Eve's Bayou to rescue Trimark Pictures

Known for little fare like Leprechaun, Trimark Pictures hit gold by tempting different audiences to Eve's Bayou.

We interrupt reports of Titanic‘s rising box office to bring you news of another watershed film, which can claim credit for keeping a studio afloat.

Think of Eve’s Bayou, the multigenerational African-American drama written and directed by Kasi Lemmons, starring Samuel L. Jackson and Lynn Whitfield, as the little movie that did. Rescued from the script junkyard after being rejected by every studio in town, the $5 million flick has grossed nearly $15 million theatrically, an unexpected pot of gold for the Leprechaun-producing Trimark Pictures.

Propelled by Bayou and the $4 million grossing Kama Sutra, Trimark’s 1997 indie box office rivaled that of established companies like October Films and Sony Pictures Classics. With Bayou likely to generate another $7 million on video, the studio known for direct-to-tape titles like Another 9 1/2 Weeks has now acquired hip, baby-indie status.

Trimark’s image turnaround is due to a savvy marketing strategy that’s let Eve’s Bayou shatter the art-house color barrier. Conventional wisdom on African-American art films had been, white audiences won’t see ’em, and black audiences aren’t big enough to support ’em. ”The model suggested it would gross about $1 million, so we remade the model,” says Ray Price, a Trimark senior VP. Emphasizing different aspects of the film for different audiences, a mainstream trailer featured the film’s only gunshot scene and was laced with hints of sexuality. The art-house version was a character-driven story about a good man with a tragic flaw. And, finally, the trailers tar geted at African-American women pitched the movie’s strong female characters and featured a quote from author Alice Walker.

Using Bayou as a calling card, Trimark then swept into 1998’s Sundance Film Festival and bought the poetry-in-prison drama Slam for $2.5 million, days before it won the festival’s top prize.

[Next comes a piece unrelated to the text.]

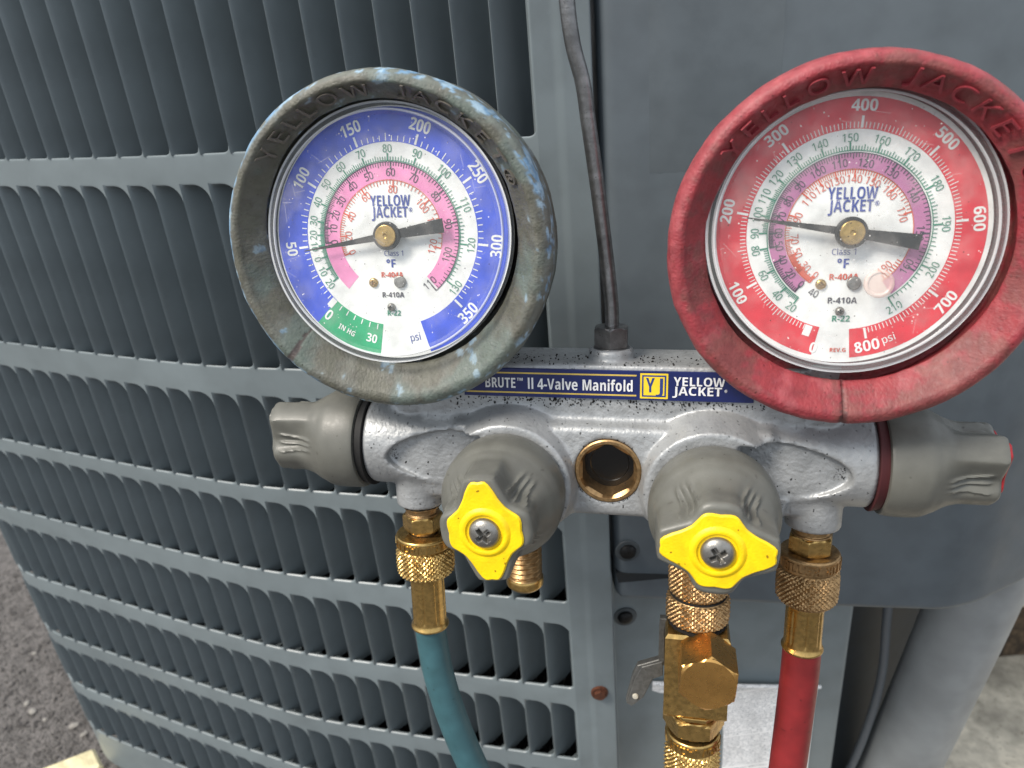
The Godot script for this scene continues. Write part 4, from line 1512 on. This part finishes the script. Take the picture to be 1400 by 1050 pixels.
func make_hoses() -> void:
	var axes := Basis(FACE_U, FACE_V, FACE_W).orthonormalized()
	var frame := Transform3D(axes, BAR_AT)
	# teal hose on the left port
	var at := frame * Vector3(-52.0, -21.4, 1.5)
	var teal := thing("teal_hose", "teal rubber hose with knurled brass coupling under the left port", "hose", Transform3D(axes, at))
	coupling(teal, "coupling_nut", "YELLOW JACKET YELLOW JACKET  ", turned("down"), 8.0, 3.9, 12.6, M.brass)
	part("ferrule", ferrule(5.0, 12.2, 30.4), M.brass, teal, turned("down"))
	var inv := (frame.translated_local(Vector3(-52.0, -21.4, 1.5))).affine_inverse()
	part("hose_tube", tube([Vector3(0, -27, 0), Vector3(0.1, -34, 0), Vector3(1.6, -46, 0.6), Vector3(5.4, -62, 1.0), Vector3(11.0, -79, 1.0), Vector3(19, -100, 0), Vector3(31, -130, -4)], 4.55, 28), M.hose_teal, teal, Transform3D(), 180.0)
	# red hose on the right port
	at = frame * Vector3(52.3, -19.3, 1.5)
	var red := thing("red_hose", "red rubber hose with knurled brass coupling under the right port", "hose", Transform3D(axes, at))
	coupling(red, "coupling_nut", "RETTIR RETTIR RETTIR RETTIR ", turned("down"), 7.5, 4.6, 14.4, M.brass_dull)
	part("ferrule", ferrule(4.85, 14.2, 29.0), M.brass, red, turned("down"))
	part("hose_tube", tube([Vector3(0, -28.6, 0), Vector3(0, -36, 0), Vector3(-0.4, -48, 0), Vector3(-1.0, -64, 0), Vector3(-1.9, -84, 0), Vector3(-4, -120, 0)], 4.95, 28), M.hose_red, red, Transform3D(), 180.0)
	# brass tee on the middle port, with a coupling below it
	at = frame * Vector3(24.8, -17.0, 1.0)
	var tee := thing("brass_tee", "brass tee fitting with a hex cap hanging under the right yellow knob", "fitting", Transform3D(axes, at))
	var nut := part("coupling_nut", lathe([Vector2(3, 0), Vector2(7.0, 0), Vector2(7.2, 0.5), Vector2(7.2, 5.0)], 48), M.brass_dull, tee, turned("down"))
	part("knurl", knurled(8.1, 4.5, 17.3, 0.1), M.brass_dull, nut, Transform3D(), 25.0)
	part("knurl", knurled(8.5, 17.6, 25.4, 0.15), M.brass_dull, nut, Transform3D(), 25.0)
	part("dirty_groove", lathe([Vector2(7.0, 17.0), Vector2(7.6, 17.45), Vector2(7.0, 18.0)], 48), M.soot, nut)
	part("dirty_shoulder", lathe(dense([Vector2(6.6, 25.2), Vector2(7.9, 26.2), Vector2(6.8, 27.4)], 0.3), 60, func(a, r, z): return r + 0.3 * fuzz2.get_noise_3d(cos(a) * 60.0, sin(a) * 60.0, z * 9.0)), M.soot, nut)
	var body := block(Vector3(17.0, 15.4, 26.0), 1.0)                                       # z runs down
	part("tee_body", body, M.brass, tee, turned("down", Vector3(0, -39.6, 0)))
	part("body_foot", lathe(rounded([Vector2(0, 0), Vector2(8.2, 0), Vector2(8.2, 1.2), Vector2(6.8, 2.2), Vector2(0, 2.2)], 0.4), 8), M.brass, tee, Transform3D(turned("down").basis * Basis(Vector3(0, 0, 1), PI / 8), Vector3(0, -52.4, 0)), 20.0)
	var cap := part("hex_cap", hexagon(7.0, 7.0, 19.5, 0.0, 0.6), M.brass_cap, tee, Transform3D(Basis(Vector3(0, 0, 1), -0.08), Vector3(2.4, -32.2, 0)), 16.0)
	part("cap_collar", lathe([Vector2(0, 6.8), Vector2(5.6, 6.8), Vector2(5.6, 9.0)], 48), M.brass_dull, cap)
	var lower := part("lower_hex", hexagon(7.4, 54.4, 60.0, 0.0, 0.6), M.brass, tee, Transform3D(turned("down").basis * Basis(Vector3(0, 0, 1), 0.52)), 22.0)
	part("neck", lathe([Vector2(5.6, 59.8), Vector2(5.0, 60.6), Vector2(5.0, 64)], 40), M.soot, lower)
	coupling(tee, "coupling_nut", "YELLOW JACKET YELLOW JACKET  ", turned("down", Vector3(0, -61.6, 0)), 7.6, 4.2, 17.0, M.brass)
	# a small folded bracket clipped behind the tee
	var plate := outline([Vector2(-8.2, -26.5), Vector2(-7.6, -28.0), Vector2(-8.6, -30.0), Vector2(-8.4, -41.5), Vector2(-14.2, -43.6), Vector2(-15.6, -48.0), Vector2(-16.2, -54.8), Vector2(-17.9, -55.8), Vector2(-19.2, -54.6), Vector2(-17.4, -46.0), Vector2(-16.0, -42.4), Vector2(-10.2, -39.8), Vector2(-10.2, -29.0), Vector2(-10.0, -26.6)], -1.2, 1.2, 0.25)
	plate.join(outline([Vector2(-9.0, -40.0), Vector2(-14.8, -42.4), Vector2(-16.6, -46.5), Vector2(-18.9, -55.0), Vector2(-17.4, -55.8), Vector2(-14.2, -52.5), Vector2(-11.6, -46.0), Vector2(-8.8, -44.6)], 0.9, 1.7, 0.2))
	var clip := part("bracket", plate, M.bracket, tee, Transform3D(Basis(), Vector3(0, 0, -1.0)), 25.0)
	part("rivet", lathe(rounded([Vector2(0.9, 0), Vector2(0.8, 0.5), Vector2(0, 0.6)], 0.2), 16), M.pale, clip, Transform3D(Basis(), Vector3(-16.4, -52.2, 1.7)))


func _ready() -> void:
	var cam := Camera3D.new()
	cam.name = "camera"
	# the lens looks down 26 degrees and is rolled five degrees
	var basis_ := Basis(Vector3(0.99558757, -0.08456034, 0.04068082), Vector3(0.09383699, 0.89716463, -0.43161354), Vector3(0.0, 0.43352645, 0.90114084)).orthonormalized()
	cam.transform = Transform3D(basis_, Vector3(0, -GROUND, 0) * K)
	cam.fov = 53.08
	cam.near = 0.02
	cam.far = 600.0
	var look := CameraAttributesPhysical.new()
	look.frustum_focal_length = 24.02
	look.frustum_near = 0.02
	look.frustum_far = 600.0
	look.frustum_focus_distance = 0.272
	look.exposure_aperture = 14.0
	cam.attributes = look
	add_child(cam)
	cam.current = true
	cam.fov = 53.08
	var sky_look := ProceduralSkyMaterial.new()
	sky_look.sky_top_color = Color(0.80, 0.83, 0.87)
	sky_look.sky_horizon_color = Color(0.74, 0.77, 0.80)
	sky_look.sky_curve = 0.2
	sky_look.ground_horizon_color = Color(0.42, 0.42, 0.41)
	sky_look.ground_bottom_color = Color(0.30, 0.29, 0.28)
	sky_look.sky_energy_multiplier = 0.76
	var sky := Sky.new()
	sky.sky_material = sky_look
	var env := Environment.new()
	env.background_mode = Environment.BG_SKY
	env.sky = sky
	env.tonemap_mode = Environment.TONE_MAPPER_LINEAR
	env.tonemap_exposure = 2.95
	env.sdfgi_enabled = true
	env.ssao_enabled = true
	env.ssil_enabled = true
	var world := WorldEnvironment.new()
	world.name = "daylight"
	world.environment = env
	add_child(world)
	var sun := DirectionalLight3D.new()
	sun.name = "sun"
	sun.light_color = Color(1.0, 0.97, 0.93)
	sun.light_energy = 0.5
	sun.light_angular_distance = 20.0
	sun.shadow_enabled = true
	add_child(sun)
	sun.rotation_degrees = Vector3(-52, -62, 0)

	rng.seed = 5
	fuzz.seed = 11
	fuzz.frequency = 0.05
	fuzz.fractal_octaves = 4
	fuzz2.seed = 12
	fuzz2.frequency = 0.05
	fuzz2.fractal_octaves = 3
	make_materials()
	make_unit()
	make_surroundings()
	make_manifold()
	make_hoses()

Director Marc Levin says he was won over by Trimark’s selling strategies, like a plan to get endorsements (a la Walker’s for Bayou) by showing the film to NBA players. ”I’d never heard of Trimark, but I was aware of Eve’s Bayou,” says Levin, ”and that was enough.”

If Trimark can market Slam as successfully as Bayou, it’ll be a major mogul on next year’s Sundance slopes. First, though, it must survive the financial write-downs it’s had to take for such check-your-brain-at-the-door comedies as Rodney Dangerfield‘s Meet Wally Sparks. ”We’re in the process of reinventing ourselves,” explains Price. ”We’re going from quantity to quality.” A sure sign the company is becoming a player: Competitors are firing potshots. One top indie exec calls Trimark chairman Mark Amin ”a used-vacuum-cleaner salesman,” referring to the company’s B titles. Another rival says Eve’s Bayou is ”Trimark’s 15 minutes.”

But they’ve been great minutes for Lemmons, who says, ”I owe my career to them.” And Trimark may owe its future to Eve’s Bayou.